Interdepartmental Charges

What kinds of charges are billed between departments?

  • Custodial costs for school civic center use and custodial services provided to lessees, charter schools, preschools, food services
  • Field trips
  • Vehicle repair
  • Maintenance charges to schools, charter schools, and lessees
  • Catering provided by the Food Services department
  • Duplicating
  • Fingerprinting and other on-boarding costs
  • Mailing costs

Here’s an example for calculating labor rates for maintenance.  Labor_Rates_File

You’d think it would be fairly straightforward to charge another department for work performed.  However, there are various items to consider.

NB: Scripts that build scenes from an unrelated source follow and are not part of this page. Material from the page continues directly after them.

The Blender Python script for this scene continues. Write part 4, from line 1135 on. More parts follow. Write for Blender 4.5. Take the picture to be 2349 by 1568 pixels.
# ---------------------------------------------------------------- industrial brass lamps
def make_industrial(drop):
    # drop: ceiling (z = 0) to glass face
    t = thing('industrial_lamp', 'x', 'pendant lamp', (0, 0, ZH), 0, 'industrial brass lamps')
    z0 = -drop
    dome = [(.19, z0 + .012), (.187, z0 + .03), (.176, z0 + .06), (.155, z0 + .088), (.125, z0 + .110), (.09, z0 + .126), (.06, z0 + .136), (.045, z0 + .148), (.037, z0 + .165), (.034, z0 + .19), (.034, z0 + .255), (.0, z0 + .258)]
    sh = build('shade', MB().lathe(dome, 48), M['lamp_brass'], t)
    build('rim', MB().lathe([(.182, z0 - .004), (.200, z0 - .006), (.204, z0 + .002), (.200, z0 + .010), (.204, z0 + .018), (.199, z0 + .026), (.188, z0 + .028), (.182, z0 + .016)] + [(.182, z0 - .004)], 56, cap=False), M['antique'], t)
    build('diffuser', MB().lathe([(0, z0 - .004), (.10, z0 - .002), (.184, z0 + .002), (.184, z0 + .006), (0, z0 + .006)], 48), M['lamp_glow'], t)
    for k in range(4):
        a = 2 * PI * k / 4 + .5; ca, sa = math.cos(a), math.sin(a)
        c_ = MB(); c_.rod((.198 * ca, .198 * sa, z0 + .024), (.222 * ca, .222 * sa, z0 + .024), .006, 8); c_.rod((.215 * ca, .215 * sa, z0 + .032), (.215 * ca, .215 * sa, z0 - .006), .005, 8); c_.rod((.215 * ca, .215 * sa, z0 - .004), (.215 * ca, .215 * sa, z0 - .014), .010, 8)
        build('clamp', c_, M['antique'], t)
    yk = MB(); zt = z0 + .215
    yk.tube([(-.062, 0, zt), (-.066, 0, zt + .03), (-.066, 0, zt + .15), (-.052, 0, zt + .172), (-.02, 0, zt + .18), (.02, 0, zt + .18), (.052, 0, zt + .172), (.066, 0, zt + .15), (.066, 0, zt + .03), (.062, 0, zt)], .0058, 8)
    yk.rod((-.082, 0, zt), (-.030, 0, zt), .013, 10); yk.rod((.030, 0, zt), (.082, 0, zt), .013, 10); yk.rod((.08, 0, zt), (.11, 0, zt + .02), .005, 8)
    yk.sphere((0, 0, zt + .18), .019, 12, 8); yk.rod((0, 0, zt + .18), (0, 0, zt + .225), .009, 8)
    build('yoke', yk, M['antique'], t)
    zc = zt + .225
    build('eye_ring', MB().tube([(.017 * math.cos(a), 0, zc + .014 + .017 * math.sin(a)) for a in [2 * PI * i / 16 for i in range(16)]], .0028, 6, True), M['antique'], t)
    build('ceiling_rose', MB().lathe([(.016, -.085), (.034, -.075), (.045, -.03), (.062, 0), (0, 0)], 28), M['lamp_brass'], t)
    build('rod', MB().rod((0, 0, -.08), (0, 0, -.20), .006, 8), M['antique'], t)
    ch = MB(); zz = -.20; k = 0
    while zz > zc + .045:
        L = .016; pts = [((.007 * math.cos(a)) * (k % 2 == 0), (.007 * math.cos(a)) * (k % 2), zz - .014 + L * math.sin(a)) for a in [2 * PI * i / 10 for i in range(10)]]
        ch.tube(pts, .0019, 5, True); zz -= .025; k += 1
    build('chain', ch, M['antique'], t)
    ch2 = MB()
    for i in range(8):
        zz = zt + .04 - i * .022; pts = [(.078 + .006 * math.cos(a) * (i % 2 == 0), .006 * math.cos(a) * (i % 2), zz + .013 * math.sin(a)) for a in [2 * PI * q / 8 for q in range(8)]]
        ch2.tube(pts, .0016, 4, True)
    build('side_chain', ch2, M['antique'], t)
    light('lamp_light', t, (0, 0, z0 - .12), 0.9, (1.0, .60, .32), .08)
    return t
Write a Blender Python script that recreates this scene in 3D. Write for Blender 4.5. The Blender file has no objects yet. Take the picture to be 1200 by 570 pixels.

  • Does the cost of collecting the fee outweigh the usefulness of collecting it?
  • If you want schools and departments to follow certain established procedures, do you undercharge or provide the service for free to deter unauthorized activities?
  • When charging out do you use historical actuals or a budgeted amount?
  • Do you need to recoup all departmental costs, so that the department’s net annual cost is as close to zero as you can get it?  What happens if your charge-outs don’t recoup all costs. or if you over-collect?
  • Do you carry forward un-recouped costs to the new year and attempt to recover these from this year’s users?
  • Do you try to make a “profit” on charge-outs to cover expenses that are (for whatever reason) not charged out?
  • Should outside entities be charged the same rate as internal customers?

Types of Costs

Costs to be charged out are in two general categories:  variable and fixed.  Variable charges for a vehicle repair job would be the actual cost of parts used in the repair as well as the cost of labor (so many hours at a rate per hour).  Fixed costs are such items as the cost of various tools and machinery used in the shop as well as the cost of the supervisor and his or her office staff, along with any costs to run the office.  If the fixed costs for a department are $50,000 and the mechanics put in a total of 10,000 productive hours per year, then in addition to the cost of their labor and parts, $5 per hour needs to be billed out for overhead.

Productive Hours

Employees are generally paid for 8 hours per day, 5 days a week, 52 weeks per year.  That’s 2080 hours per year.  However some of that paid time is for paid holidays and vacation.  Then there are sick days, meetings, time spent on paperwork and cleaning the shop.  Don’t forget the two daily paid breaks of 10-20 minutes each.  You can see that 2080 paid hours per year can easily translate into 1,500 or fewer productive hours per year.  Ideally all productive hours will be billed out and the mechanic’s total cost will be recouped in the process.  If a mechanic’s total annual cost is $80,000 then his hourly billable rate is $80,000 divided by, say, 1,500 productive hours ($53.33 per hour) not divided by 2,080 ($38.46 per hour).